4.4. Труд понимания как условие развития

   Повторим еще одну существенно важную для понимания всего того, о чем говорится здесь, деталь. Облачение идеального в осязаемую плоть знака происходит не только там, где взаимодействуют две стороны, два автономных друг от друга сознания, но и в течение всех двадцати четырех часов в сутки в каждом из нас. Человек вообще не мыслит словами (в противном случае почему бы не предположить, что мыслить можно и простыми комбинациями каких-то артикуляционных фигур). Рассуждая об этом таинственном обстоятельстве, Иммануил Кант в своей "Критике чистого разума" говорил о "схемах", которым еще только предстоит оформиться в строгие понятия. Слово не существует изначально, это всегда результат многотрудной скрытой работы человеческого духа; взятое же само по себе, оно, как, впрочем, и любой знак вообще, являет собой лишь вспомогательное средство воплощения уже рожденного образа, выстраданного чувства, сформулированной идеи.

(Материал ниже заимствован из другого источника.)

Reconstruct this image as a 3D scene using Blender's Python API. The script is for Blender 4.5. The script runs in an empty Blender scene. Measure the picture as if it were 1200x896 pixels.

   Но вместе с тем абсолютно неправильным было бы утверждать и полную независимость вещественной формы знака от его подлинного значения. Именно поэтому та работа (нашей души или чего-то потаенного в глуби под кожным покровом), которая связана с вечным поиском адекватного выражения рождаемых в нас идей, чувств, образов, есть в то же время и постоянное порождение какого-то нового их содержания. Иначе говоря, уже сам поиск нужного слова, взгляда, жеста, позы есть в то же самое время и привнесение какого-то дополнительного оттенка в воплощаемую ими мысль, благодаря чему последняя со временем начинает требовать уже каких-то иных средств своего выражения.